Re: Solaris 2.x utmp hole

Scott Barman (scott@Disclosure.COM)
Thu, 18 May 1995 12:19:23 -0400 (EDT)

On Wed, 17 May 1995, Scott Chasin wrote:
> 
> The following is somewhat of a security hole in Solaris 2.x which
> allows any non-root user to remove themselves from /var/adm/utmp[x]
> files (who, w, finger, etc).

This is interesting.  Don't tell me, this is not a bug but a feature!
Why would Sun allow anyone to modify the utmp file?
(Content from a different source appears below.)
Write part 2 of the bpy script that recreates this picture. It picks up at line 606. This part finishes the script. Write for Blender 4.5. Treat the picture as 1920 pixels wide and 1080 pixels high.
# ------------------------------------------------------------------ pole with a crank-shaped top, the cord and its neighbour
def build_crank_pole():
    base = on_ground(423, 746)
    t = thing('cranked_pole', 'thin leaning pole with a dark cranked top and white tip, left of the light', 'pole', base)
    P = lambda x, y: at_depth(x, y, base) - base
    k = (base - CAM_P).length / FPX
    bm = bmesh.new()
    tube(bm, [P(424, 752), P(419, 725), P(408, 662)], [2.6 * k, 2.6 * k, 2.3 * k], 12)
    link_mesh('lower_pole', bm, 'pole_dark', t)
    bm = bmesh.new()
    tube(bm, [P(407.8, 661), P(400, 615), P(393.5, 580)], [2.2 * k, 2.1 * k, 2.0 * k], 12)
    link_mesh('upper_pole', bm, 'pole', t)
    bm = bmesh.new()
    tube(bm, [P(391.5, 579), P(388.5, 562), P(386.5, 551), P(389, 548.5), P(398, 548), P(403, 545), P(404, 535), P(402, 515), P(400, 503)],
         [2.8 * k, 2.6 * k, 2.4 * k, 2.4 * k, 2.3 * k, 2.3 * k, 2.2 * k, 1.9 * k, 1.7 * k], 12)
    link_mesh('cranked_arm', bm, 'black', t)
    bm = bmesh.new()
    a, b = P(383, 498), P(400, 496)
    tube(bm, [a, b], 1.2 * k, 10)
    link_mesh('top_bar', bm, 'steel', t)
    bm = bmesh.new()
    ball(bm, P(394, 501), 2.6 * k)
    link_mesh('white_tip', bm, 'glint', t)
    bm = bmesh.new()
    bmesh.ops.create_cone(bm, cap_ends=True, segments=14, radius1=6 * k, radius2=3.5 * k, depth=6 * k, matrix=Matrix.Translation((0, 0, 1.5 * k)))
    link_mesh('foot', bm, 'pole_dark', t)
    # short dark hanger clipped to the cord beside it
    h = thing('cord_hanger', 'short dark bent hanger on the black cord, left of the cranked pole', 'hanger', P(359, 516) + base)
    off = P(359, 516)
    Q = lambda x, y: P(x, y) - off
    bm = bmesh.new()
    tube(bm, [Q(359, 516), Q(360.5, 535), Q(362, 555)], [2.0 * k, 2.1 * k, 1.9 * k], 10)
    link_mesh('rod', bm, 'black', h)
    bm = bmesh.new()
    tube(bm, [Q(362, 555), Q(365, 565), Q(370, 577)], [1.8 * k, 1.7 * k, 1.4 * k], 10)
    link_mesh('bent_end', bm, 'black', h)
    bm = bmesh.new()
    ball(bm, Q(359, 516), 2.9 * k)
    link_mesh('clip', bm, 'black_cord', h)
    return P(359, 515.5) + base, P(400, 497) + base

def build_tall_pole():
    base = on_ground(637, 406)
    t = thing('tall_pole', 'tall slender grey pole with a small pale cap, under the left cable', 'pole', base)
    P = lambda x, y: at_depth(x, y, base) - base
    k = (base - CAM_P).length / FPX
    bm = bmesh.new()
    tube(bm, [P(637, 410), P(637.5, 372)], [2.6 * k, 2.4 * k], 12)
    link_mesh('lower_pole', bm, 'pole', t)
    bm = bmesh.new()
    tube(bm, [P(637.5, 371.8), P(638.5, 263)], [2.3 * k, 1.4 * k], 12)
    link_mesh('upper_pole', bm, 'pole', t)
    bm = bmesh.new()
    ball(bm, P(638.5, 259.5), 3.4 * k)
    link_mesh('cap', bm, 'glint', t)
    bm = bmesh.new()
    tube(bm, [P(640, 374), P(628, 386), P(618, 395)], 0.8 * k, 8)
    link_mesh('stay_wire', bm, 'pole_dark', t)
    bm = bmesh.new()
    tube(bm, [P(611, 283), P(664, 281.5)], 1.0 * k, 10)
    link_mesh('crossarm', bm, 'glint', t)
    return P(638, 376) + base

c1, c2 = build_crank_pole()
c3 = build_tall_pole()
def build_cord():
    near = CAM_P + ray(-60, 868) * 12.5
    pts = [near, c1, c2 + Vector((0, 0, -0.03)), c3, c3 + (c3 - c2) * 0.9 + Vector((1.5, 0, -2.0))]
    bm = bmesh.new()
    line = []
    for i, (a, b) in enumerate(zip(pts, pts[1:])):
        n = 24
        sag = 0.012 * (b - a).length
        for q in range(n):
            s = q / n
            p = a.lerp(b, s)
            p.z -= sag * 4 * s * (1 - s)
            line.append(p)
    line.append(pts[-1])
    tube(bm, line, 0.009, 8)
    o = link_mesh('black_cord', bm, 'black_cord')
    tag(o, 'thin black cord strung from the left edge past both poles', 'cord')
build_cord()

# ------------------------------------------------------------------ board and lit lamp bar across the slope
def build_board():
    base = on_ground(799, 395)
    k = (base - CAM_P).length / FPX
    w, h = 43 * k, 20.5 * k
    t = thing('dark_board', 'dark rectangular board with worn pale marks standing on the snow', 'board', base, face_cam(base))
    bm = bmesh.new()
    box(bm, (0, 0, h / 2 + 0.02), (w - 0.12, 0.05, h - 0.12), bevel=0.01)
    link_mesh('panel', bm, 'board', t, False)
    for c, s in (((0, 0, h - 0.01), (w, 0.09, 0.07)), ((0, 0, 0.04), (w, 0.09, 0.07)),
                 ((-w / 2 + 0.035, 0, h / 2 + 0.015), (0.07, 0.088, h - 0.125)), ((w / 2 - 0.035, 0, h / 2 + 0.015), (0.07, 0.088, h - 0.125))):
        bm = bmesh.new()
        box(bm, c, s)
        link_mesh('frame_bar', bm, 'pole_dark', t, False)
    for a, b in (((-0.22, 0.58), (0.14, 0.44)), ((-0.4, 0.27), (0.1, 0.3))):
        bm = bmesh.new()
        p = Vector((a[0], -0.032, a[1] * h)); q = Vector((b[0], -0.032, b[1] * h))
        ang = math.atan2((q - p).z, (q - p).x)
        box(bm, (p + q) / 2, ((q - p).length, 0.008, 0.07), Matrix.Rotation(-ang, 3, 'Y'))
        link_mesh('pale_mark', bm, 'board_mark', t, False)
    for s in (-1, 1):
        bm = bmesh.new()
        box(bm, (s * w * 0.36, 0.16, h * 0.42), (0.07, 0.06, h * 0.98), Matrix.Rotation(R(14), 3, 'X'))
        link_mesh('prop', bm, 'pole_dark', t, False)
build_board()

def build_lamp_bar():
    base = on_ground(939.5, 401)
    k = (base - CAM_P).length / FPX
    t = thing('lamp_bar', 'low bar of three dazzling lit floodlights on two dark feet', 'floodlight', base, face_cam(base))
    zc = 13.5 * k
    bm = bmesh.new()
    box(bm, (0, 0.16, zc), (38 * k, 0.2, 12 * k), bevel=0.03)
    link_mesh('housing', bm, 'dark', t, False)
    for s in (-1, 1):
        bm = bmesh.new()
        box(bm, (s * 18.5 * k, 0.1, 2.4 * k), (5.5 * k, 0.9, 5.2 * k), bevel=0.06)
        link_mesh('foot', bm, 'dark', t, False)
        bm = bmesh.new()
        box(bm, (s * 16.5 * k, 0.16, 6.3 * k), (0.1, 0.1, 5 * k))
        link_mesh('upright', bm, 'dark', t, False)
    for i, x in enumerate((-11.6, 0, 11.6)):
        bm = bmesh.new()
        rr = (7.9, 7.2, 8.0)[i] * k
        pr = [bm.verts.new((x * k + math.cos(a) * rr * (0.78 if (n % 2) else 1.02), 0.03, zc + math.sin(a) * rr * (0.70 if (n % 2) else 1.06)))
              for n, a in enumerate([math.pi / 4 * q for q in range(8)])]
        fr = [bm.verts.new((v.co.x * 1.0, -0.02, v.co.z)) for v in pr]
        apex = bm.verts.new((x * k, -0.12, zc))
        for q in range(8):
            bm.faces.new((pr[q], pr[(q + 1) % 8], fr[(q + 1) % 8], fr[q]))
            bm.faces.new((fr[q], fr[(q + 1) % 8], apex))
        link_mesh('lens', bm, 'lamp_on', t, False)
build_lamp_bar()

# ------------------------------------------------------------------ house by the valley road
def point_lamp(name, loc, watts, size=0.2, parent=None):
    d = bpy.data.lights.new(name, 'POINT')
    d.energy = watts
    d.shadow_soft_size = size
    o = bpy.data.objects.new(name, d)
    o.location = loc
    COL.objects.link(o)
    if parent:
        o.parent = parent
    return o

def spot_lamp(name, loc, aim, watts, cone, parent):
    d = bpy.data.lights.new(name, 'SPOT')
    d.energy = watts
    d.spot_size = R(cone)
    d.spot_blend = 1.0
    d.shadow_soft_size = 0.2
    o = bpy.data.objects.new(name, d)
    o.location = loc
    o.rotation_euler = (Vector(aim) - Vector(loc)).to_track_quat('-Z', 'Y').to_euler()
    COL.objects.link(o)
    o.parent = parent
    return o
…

> Now the trick here is also to exploit this enough so that you can
> change your ttyname (which can easily be done) and manipulate a
> system utility into writing to that new ttyname (which could be a
> system file).  This example only takes you out of the utmp files.

I tried this under Solaris 2.4 on an Intel box.  It worked.  It removed
me from the utmp file.  I was curious, who I did a "who -a /var/adm/wtmp"
to see what happened.  I found a "logout" entry was entered.  I did this
a few times to verify it.

So you can't spoof this completly.  You should be able to tell that
someone was doing something.

What's to prevent a lot of things?  The way I see this, you can make
yourself look like a "real" user!  Then how can one trace logins.

Anyone think a CERT advisory should be issued for this??